The Bots Survive Growing Pains on ‘2 Seater’

The Bots (Photo: Camille Bagnani)

Mikaiah Lei had a whole lot of growing up to do in the past seven years. In the years since The Bots’ 2014 debut, Pink Palms, the band’s frontman channeled the heartache of a breakup and other life changes into song and coming into a new age on 2 Seater.

Produced by Black Pumas’ Adrian Quesada, the 10 tracks of 2 Seater, written predominantly when Lei was between 19 and 22 years old, document his transition into adulthood, and the mess left behind.

“Being a young man at that age, traveling the world essentially getting to do whatever you want, you can lose your head,” Lei tells American Songwriter. “It was just recuperating and reevaluating things, reacquainting myself with my friends at home. I wish I could have stayed busy consistently throughout these past years but life happens.”

Releasing The Bots’ first two albums in his early 20s, Lei, now 28, probes a different sonic space, capturing a more elevated, effervescent guitar pop. 2 Seater shifts from the more garage-punk of Pink Palms, and jumps through the journal of Lei’s growing pains from crunchier “2U” and “DYKMN (Sound the Same)” and an indie blast of  “Girl Problems,” an exploratory dip into girl friends’ recollections of surviving the catty and “mean girls” and into a brief pause with stripped back “Looking Back.”

“I have a deep appreciation for artists who are storytellers because I don’t write lyrics like that,” says Lei. “I’m trying to better myself constantly and I’m always looking to other things for inspiration.”  

Written over the course of the seven years since Pink Palms, Lei says 2 Seater is the album he needed to make right now.

“It showcases the maturity that I was aiming for at the time,” he says. “When I was writing the songs I wanted ones where I wasn’t necessarily having to scream over people trying to sing on top of these things and create more memorable melodies and hooks. There was a lot of emotion that was coming out, more passion, longing, wanting, and a lust-for-life vibe. It romanticizes everything. I think that’s one of the core elements that run through all the songs.”

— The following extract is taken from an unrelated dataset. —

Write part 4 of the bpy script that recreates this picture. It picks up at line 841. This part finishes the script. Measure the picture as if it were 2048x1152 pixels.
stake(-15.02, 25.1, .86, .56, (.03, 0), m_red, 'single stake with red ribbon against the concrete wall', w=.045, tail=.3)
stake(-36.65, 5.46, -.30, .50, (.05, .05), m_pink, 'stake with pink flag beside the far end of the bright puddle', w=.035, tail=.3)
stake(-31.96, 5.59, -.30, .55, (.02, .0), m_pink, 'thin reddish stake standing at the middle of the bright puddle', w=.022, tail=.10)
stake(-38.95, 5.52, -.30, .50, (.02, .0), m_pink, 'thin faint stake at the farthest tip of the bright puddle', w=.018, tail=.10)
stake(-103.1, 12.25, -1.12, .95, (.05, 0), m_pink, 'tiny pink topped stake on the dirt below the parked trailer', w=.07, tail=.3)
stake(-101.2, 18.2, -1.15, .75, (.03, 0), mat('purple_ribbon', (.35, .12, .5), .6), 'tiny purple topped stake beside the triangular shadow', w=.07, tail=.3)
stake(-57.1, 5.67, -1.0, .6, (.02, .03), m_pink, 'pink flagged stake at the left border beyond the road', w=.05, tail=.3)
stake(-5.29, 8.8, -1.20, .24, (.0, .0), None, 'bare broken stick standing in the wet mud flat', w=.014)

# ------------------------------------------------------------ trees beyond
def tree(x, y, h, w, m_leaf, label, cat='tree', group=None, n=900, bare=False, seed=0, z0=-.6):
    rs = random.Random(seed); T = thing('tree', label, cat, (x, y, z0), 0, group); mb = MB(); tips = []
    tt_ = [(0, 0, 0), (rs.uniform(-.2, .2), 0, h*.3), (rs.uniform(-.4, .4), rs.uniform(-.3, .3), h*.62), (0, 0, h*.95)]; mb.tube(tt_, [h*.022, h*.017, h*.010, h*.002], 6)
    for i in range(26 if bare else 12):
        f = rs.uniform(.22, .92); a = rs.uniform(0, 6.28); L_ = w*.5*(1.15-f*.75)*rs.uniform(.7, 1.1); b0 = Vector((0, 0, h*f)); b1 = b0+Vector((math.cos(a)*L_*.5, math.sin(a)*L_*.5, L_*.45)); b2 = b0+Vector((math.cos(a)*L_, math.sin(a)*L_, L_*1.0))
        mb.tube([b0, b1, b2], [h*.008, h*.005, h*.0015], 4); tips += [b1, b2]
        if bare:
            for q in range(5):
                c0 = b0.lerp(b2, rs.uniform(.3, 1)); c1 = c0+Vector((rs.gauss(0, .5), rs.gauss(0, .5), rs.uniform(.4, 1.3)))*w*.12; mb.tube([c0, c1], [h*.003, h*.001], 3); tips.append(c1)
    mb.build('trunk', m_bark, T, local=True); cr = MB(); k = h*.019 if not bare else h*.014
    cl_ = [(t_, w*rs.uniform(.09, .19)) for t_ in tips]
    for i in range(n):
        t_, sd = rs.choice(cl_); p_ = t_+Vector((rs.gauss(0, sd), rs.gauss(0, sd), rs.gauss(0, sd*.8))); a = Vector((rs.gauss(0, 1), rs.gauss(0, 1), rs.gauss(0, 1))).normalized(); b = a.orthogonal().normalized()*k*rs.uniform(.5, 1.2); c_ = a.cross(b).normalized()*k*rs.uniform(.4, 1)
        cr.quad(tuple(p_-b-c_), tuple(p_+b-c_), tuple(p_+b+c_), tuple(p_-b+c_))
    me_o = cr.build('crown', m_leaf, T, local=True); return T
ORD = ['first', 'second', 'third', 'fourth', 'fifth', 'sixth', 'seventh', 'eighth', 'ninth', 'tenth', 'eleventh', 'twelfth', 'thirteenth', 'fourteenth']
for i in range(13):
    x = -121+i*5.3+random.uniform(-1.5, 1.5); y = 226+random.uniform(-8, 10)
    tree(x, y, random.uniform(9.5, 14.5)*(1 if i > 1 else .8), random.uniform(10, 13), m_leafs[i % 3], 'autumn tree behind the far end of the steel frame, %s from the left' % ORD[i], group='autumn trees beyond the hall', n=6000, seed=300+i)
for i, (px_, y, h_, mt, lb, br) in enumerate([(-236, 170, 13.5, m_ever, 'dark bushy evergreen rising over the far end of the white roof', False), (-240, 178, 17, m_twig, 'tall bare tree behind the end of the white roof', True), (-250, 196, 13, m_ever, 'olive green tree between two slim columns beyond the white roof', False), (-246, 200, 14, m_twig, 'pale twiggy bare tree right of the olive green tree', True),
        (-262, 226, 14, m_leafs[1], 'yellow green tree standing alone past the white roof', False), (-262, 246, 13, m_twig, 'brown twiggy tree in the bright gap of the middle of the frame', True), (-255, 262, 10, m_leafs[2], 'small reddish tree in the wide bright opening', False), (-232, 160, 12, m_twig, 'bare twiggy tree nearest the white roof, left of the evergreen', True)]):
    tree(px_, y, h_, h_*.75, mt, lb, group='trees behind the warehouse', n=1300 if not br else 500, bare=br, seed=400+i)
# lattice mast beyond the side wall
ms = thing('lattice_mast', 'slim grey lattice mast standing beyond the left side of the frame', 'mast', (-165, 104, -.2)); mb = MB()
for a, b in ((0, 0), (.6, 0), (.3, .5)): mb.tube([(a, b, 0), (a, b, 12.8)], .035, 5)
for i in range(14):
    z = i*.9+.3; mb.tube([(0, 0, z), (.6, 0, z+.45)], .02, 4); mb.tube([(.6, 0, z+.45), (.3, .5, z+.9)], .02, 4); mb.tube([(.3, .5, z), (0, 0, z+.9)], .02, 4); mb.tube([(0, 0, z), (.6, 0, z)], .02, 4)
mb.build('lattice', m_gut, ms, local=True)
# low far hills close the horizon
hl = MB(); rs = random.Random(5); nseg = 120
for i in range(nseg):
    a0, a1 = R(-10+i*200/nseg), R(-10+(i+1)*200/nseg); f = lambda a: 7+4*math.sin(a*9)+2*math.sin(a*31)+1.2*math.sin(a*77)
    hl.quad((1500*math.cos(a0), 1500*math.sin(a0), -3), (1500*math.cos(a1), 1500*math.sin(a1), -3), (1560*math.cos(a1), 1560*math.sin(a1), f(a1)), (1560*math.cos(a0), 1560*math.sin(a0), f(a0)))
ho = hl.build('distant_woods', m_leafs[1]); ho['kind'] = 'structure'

The Bots’ Mikaiah Lei (Photo: Jacqueline Scripps)

He adds, “It has that eager feeling that encapsulates a bunch of things I was trying to find through expressing myself with the songs.”

Writing now is different for Lei, who still keeps a running list of song titles. “I just pick out catchphrases and pick words that are in my life, word combinations or word associations that I create threaded in different subject matter,” says Lei. “It’s easy to write the same kind of poetry. I love artists that are capable of writing from totally different perspectives, these great big stories where everything is linear. I get inspired by everything. I like movies. I write about stories that I hear from talking to people or just life experiences.”

Now, there’s new life beyond 2 Seater, and more for Lei to expand upon… in song.

“We’re gonna keep on keep the ball rolling,” says Lei. “I don’t want to wait another seven years.”